▸ Short exercise: Extract the lines from the start through the line that holds "the upper facade", both included, omitting all images.
------ Data provided
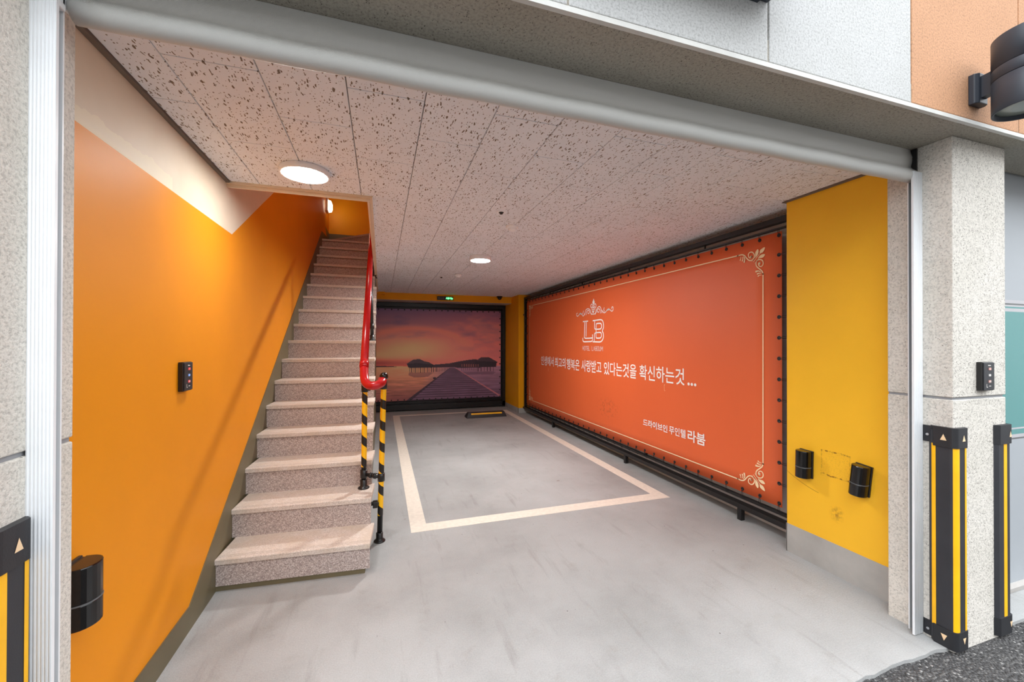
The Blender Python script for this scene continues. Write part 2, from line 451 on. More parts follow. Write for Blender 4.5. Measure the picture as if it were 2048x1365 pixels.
def tag(o, label, cat, group=None):
    o['label'] = label; o['category'] = cat
    if group: o['group'] = group
    return o
def thing(name, loc, label, cat, group=None):
    o = bpy.data.objects.new(name, None); COL.objects.link(o); o.location = loc; o.empty_display_size = .1
    WO[o.name] = tuple(loc); return tag(o, label, cat, group)
def struct(name, mb, mat, label=None, bevel=0, parent=None):
    o = ob(name, mb, mat, parent, None if parent else (0, 0, 0), bevel)
    if not parent: o['kind'] = 'structure'
    if label: o['label'] = label
    return o
def clone(o, parent, loc):
    c = o.copy(); COL.objects.link(c); c.parent = parent
    pw = WO[parent.name]; c.location = tuple(loc[i]-pw[i] for i in range(3)); WO[c.name] = tuple(loc); return c

def smooth2(pts, k=6, closed=False):
    """Catmull-Rom resampling of a 2D/3D polyline"""
    P = [np.array(p, float) for p in pts]; n = len(P); out = []
    if n < 3 and not closed: return [tuple(p) for p in P]
    rng = n if closed else n-1
    for i in range(rng):
        if closed: p0, p1, p2, p3 = P[(i-1) % n], P[i], P[(i+1) % n], P[(i+2) % n]
        else: p0, p1, p2, p3 = P[max(i-1, 0)], P[i], P[i+1], P[min(i+2, n-1)]
        for j in range(k):
            t = j/k
            out.append(tuple(.5*((2*p1)+(-p0+p2)*t+(2*p0-5*p1+4*p2-p3)*t*t+(-p0+3*p1-3*p2+p3)*t**3)))
    if not closed: out.append(tuple(P[-1]))
    return out

# ------------------------------------------------------------------ dimensions
XL, XR = -.917, 2.71          # left orange wall, yellow pier
JL, JR = -.797, 2.587         # stone jambs
ZC, ZS = 2.45, 2.445          # ceiling, soffit
YF = 1.10                     # face of the upper facade

# ------------------------------------------------------------------ floor, street
fm = MB()
edge = []
x = -1.9
while x < 7.5:
    edge.append((x, 1.213+random.uniform(-.006, .006)+.003*math.sin(x*9))); x += .045
poly = edge+[(7.5, 1.6), (3.3, 1.6), (3.3, 9.3), (-1.9, 9.3)]
floor = struct('floor', fm.prism(poly, -.12, 0, 'z'), M['floor'])
struct('ground', MB().prism([(-30, -30), (34, -30), (34, 1.35), (-30, 1.35)], -.3, -.016, 'z'), M['asphalt'], 'dark coarse asphalt of the street in front of the garage')
# painted bay lines, each a strip lying on the floor
for x0, x1, y0, y1 in ((.221, .345, 3.178, 8.40), (2.470, 2.590, 3.178, 8.40), (.345, 2.470, 3.178, 3.308), (.345, 2.470, 8.29, 8.40)):
    ob('painted_line', MB().box(x0, x1, y0, y1, 0, .0015), M['floor_line'], floor)

# ------------------------------------------------------------------ ceiling and its tiles
slab = MB()
slab.box(-.078, 3.1, 1.40, 9.1, 2.466, 2.60)
slab.box(-1.1, -.078, 1.40, 2.935, 2.466, 2.60)
slab.box(-1.1, -.078, 8.42, 9.1, 2.466, 2.60)
ceiling = struct('ceiling', slab, M['trim_dark'])
tile_cache = {}
def tile(x0, x1, y0, y1):
    if x1-x0 < .02 or y1-y0 < .02: return
    g = .0019
    w, d = round(x1-x0-2*g, 4), round(y1-y0-2*g, 4)
    c = ((x0+x1)/2, (y0+y1)/2, ZC)
    key = (w, d)
    if key not in tile_cache:
        e = .0015; mb = MB()
        a, b = w/2, d/2
        V = [(-a+e, -b+e, 0), (a-e, -b+e, 0), (a-e, b-e, 0), (-a+e, b-e, 0), (-a, -b, e), (a, -b, e), (a, b, e), (-a, b, e), (-a, -b, .016), (a, -b, .016), (a, b, .016), (-a, b, .016)]
        F = [(0, 1, 2, 3), (8, 9, 10, 11)]
        for i in range(4):
            j = (i+1) % 4
            F += [(i, j, 4+j, 4+i), (4+i, 4+j, 8+j, 8+i)]
        mb.add(V, F); tile_cache[key] = mesh_of(mb, [M['tile']], (0, 0, 0))
    ob('ceiling_tile', tile_cache[key], M['tile'], ceiling, c)
xs = [-.897]+[-.7345+.301*k for k in range(13)]
xs[-1] = min(xs[-1], 3.0); xs = [q for q in xs if q < 3.0]+[3.0]
PY = .628
for k in range(len(xs)-1):
    x0, x1 = xs[k], xs[k+1]
    y0 = (1.704 if k % 2 else 2.018)-PY*2
    ys = []
    while y0 < 9.0: ys.append(y0); y0 += PY
    for a, b in zip(ys[:-1], ys[1:]):
        a, b = max(a, 1.40), min(b, 8.99)
        if b-a < .03: continue
        parts = [(x0, x1)]
        if x0 < -.078 and b > 2.935:      # the stair opening
            if a < 2.935: tile(x0, x1, a, 2.935)
            if x1 > -.078: tile(-.078, x1, max(a, 2.935), b)
            continue
        if x1 > 2.70 and a < 2.115:       # strip over the yellow pier
            if x0 < 2.69: tile(x0, 2.692, a, min(b, 2.115))
            if b > 2.14: tile(x0, x1, 2.116, b)
            continue
        tile(x0, x1, a, b)
struct('trim_1', MB().box(-.917, -.897, 1.42, 2.935, 2.440, 2.466), M['trim_dark'], 'grey shadow moulding between ceiling tiles and left wall')
struct('trim_2', MB().box(2.692, 2.712, 1.42, 2.125, 2.440, 2.466).box(2.692, 3.0, 2.115, 2.135, 2.443, 2.466), M['trim_dark'], 'grey shadow moulding above the yellow pier')
tm = MB()
tm.box(-.917, -.062, 2.918, 2.945, 2.436, 2.475)
tm.box(-.917, -.078, 2.932, 2.945, 2.416, 2.4365)
tm.box(-.090, -.062, 2.945, 8.3, 2.436, 2.475).box(-.096, -.082, 2.945, 8.3, 2.425, 2.4365)
struct('trim_3', tm, M['trim_beige'], 'cream moulding around the stair opening in the ceiling')

# ------------------------------------------------------------------ walls
# left wall: orange paint with the cream field, cut on a slant where it steps back
wl = MB()
Ya = 1.30
kink = [(6.086, 3.465), (7.737, 3.295)]
def lw(poly, x0, mi=0):
    wl.prism(poly, x0, -1.15, 'x', mi)
# diagonal end of the near wall slab runs from (5.6,3.78) down to (7.75,3.20)
orange = [(Ya, 0), (7.30, 0), (7.90, 3.0), (7.74, 3.29), (6.09, 3.47), (4.6, 4.40), (4.089, 2.792), (3.031, 2.146), (Ya, 2.146)]
orange = [(Ya, 0), (7.74, 0), (7.737, 3.295), (5.30, 5.25), (5.25, 5.25), (5.25, 3.50), (4.089, 2.792), (3.031, 2.146), (Ya, 2.146)]
wall_left = struct('wall_left', MB().prism(orange, XL, -1.15, 'x'), M['orange_wall'])
cream = [(Ya, 2.146), (3.031, 2.146), (4.089, 2.792), (5.25, 3.50), (5.25, 5.25), (Ya, 5.25)]
ob('upper_field', MB().prism(cream, XL-.0005, -1.15, 'x'), M['cream_wall'], wall_left, label='cream painted upper field')
ob('far_wall_face', MB().box(-1.15, XL-.032, 5.25, 9.1, 0, 5.25), M['orange_wall'], wall_left)
# skirting on the left wall, stepping up along the stairs
bb = [(Ya, 0), (3.2, 0), (7.737, 3.02), (7.737, 3.295), (7.12, 3.243+.0), (2.546, .190), (2.442, .123), (Ya, .123)]
struct('baseboard_left', MB().prism(bb, XL+.006, XL-.01, 'x'), M['baseboard_olive'])
struct('baseboard_back', MB().box(XL-.033, XL-.026, 7.6, 8.3, 3.0, 3.50).box(XL-.033, -.08, 8.292, 8.301, 3.0, 3.50), M['baseboard_olive'])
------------
▸ Answer:
The Blender Python script for this scene continues. Write part 2, from line 451 on. More parts follow. Write for Blender 4.5. Measure the picture as if it were 2048x1365 pixels.
def tag(o, label, cat, group=None):
    o['label'] = label; o['category'] = cat
    if group: o['group'] = group
    return o
def thing(name, loc, label, cat, group=None):
    o = bpy.data.objects.new(name, None); COL.objects.link(o); o.location = loc; o.empty_display_size = .1
    WO[o.name] = tuple(loc); return tag(o, label, cat, group)
def struct(name, mb, mat, label=None, bevel=0, parent=None):
    o = ob(name, mb, mat, parent, None if parent else (0, 0, 0), bevel)
    if not parent: o['kind'] = 'structure'
    if label: o['label'] = label
    return o
def clone(o, parent, loc):
    c = o.copy(); COL.objects.link(c); c.parent = parent
    pw = WO[parent.name]; c.location = tuple(loc[i]-pw[i] for i in range(3)); WO[c.name] = tuple(loc); return c

def smooth2(pts, k=6, closed=False):
    """Catmull-Rom resampling of a 2D/3D polyline"""
    P = [np.array(p, float) for p in pts]; n = len(P); out = []
    if n < 3 and not closed: return [tuple(p) for p in P]
    rng = n if closed else n-1
    for i in range(rng):
        if closed: p0, p1, p2, p3 = P[(i-1) % n], P[i], P[(i+1) % n], P[(i+2) % n]
        else: p0, p1, p2, p3 = P[max(i-1, 0)], P[i], P[i+1], P[min(i+2, n-1)]
        for j in range(k):
            t = j/k
            out.append(tuple(.5*((2*p1)+(-p0+p2)*t+(2*p0-5*p1+4*p2-p3)*t*t+(-p0+3*p1-3*p2+p3)*t**3)))
    if not closed: out.append(tuple(P[-1]))
    return out

# ------------------------------------------------------------------ dimensions
XL, XR = -.917, 2.71          # left orange wall, yellow pier
JL, JR = -.797, 2.587         # stone jambs
ZC, ZS = 2.45, 2.445          # ceiling, soffit
YF = 1.10                     # face of the upper facade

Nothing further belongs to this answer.